Rango (2011)

Greetings Loved Ones! Liu Is The Name, ANd Views Are My Game.

When his terrarium is dropped in the mojave desert, pet chameleon and wannabe actor Rango is left stranded. Upon the advice of a wise Armadillo named Roadkill, Rango makes his way to the Old-West town of Dirt, where, through his quick wit and “superior acting method,” he is able to convince them that he is a tough, gunslinging drifter. This impresses the town’s Mayor so much that he appoints Rango the new sheriff. This delights the latter, and, for a time, he lives in the lap of luxury, feeding off the adulation of the townsfolk. But then, as it always does, reality sinks in. Dirt’s water supply is running low, and, one night, Rango unintentionally helps some thieves steal the reserves. So now, if the town is to survive, he must stop talking the talk, and start walking the walk. Can he, though? Is he up to the task? Well, you’ll just have to watch the movie to find out.

Rango is a frenetic, imaginative, and immensely entertaining movie. Not only is the animation amazing–with the tiniest details, like the dust particles floating in a ray of light, looking thoroughly realistic–but the story is creative and original as well. Yes, it borrows heavily from other, older Westerns, particularly the films of Sergio Leone, but it ends up doing something that is wholly its own. And unlike a lot of other animated kids movies, it’s not afraid to make smart, literary references, like to the works of Hunter S Thompson, and, perhaps more impressively, to get weird. And I don’t mean weird in the mild, animals are talking, sense. I mean, peyote-induced, cactus turning into rattlesnake tails, acid-trip weird. If you go into this thinking it’s another Pixar or Disney-style film, you’ll be in for a shock. Because this picture has got some odd, oftentimes unexplained stuff in it. In one scene, for instance, the characters are walking through a cave, and the wall their standing next to opens, revealing itself to be a giant eye. They never explain where it came from, what kind of animal its supposed to be a part of, and it never gets brought up again. And there’s a lot of stuff in this movie like that.
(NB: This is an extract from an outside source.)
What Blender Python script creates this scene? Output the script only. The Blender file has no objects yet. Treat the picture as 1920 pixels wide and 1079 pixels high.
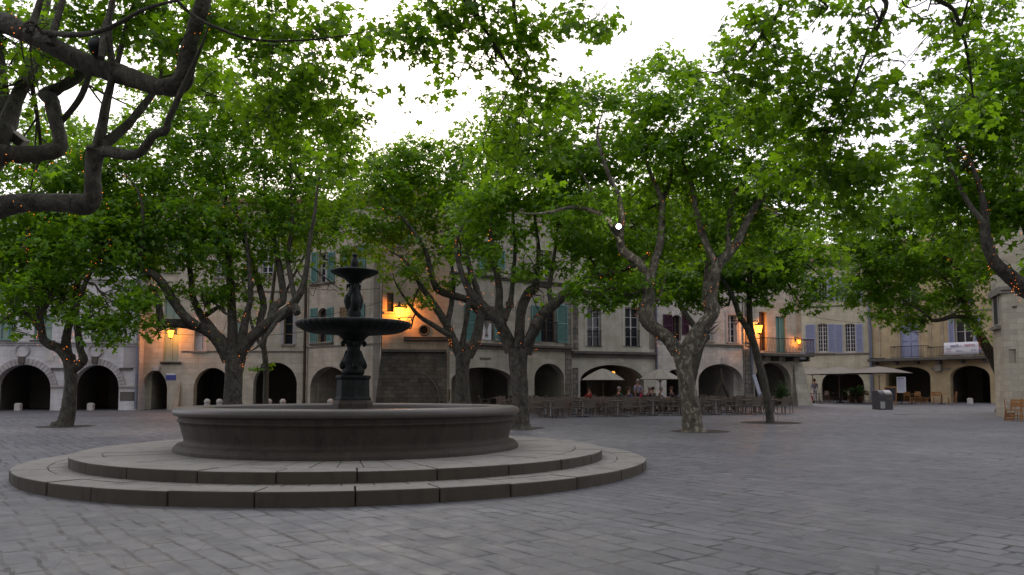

WHich, in a way, is the film’s biggest flaw. I say “in a way” because it doesn’t really bother me. This movie’s quick pace, distinct look, and odd, oftentimes macabre humor are just trademarks of the director, Gore Verbinski’s, style. In case you’ve never heard of him, he directed the first, and best, Pirates Of The Caribbean movie, and the American remake of The Ring. He likes telling odd, off-kilter stories, usually with heavy doses of gruesome black humor. And when I say gruesome, I mean gruesome. Many of the jokes in Rango involve dismemberment, or bodily mutilation. An armadillo sliced in half by a car. A gila monster’s face, burned to a crisp. No, it’s not gory. This is still a kid’s movie. But the humor is a bit more edgy, and certainly more physical, than in your average pixar film. And, like I said before, a lot of the references in this film are ones that young children won’t get. So if you’re thinking of watching an innocent, talking-critter flick with your five year old, maybe pick something else. ‘Cuz you’ll probably end up liking this movie more than him or her.

But even that, at the end of the day, is a compliment, and a deserved one. Because Rango is a smart, creative, immensely-watchable movie. I love it, and would highly recommend you all see it. Rent it when you’ve got the chance.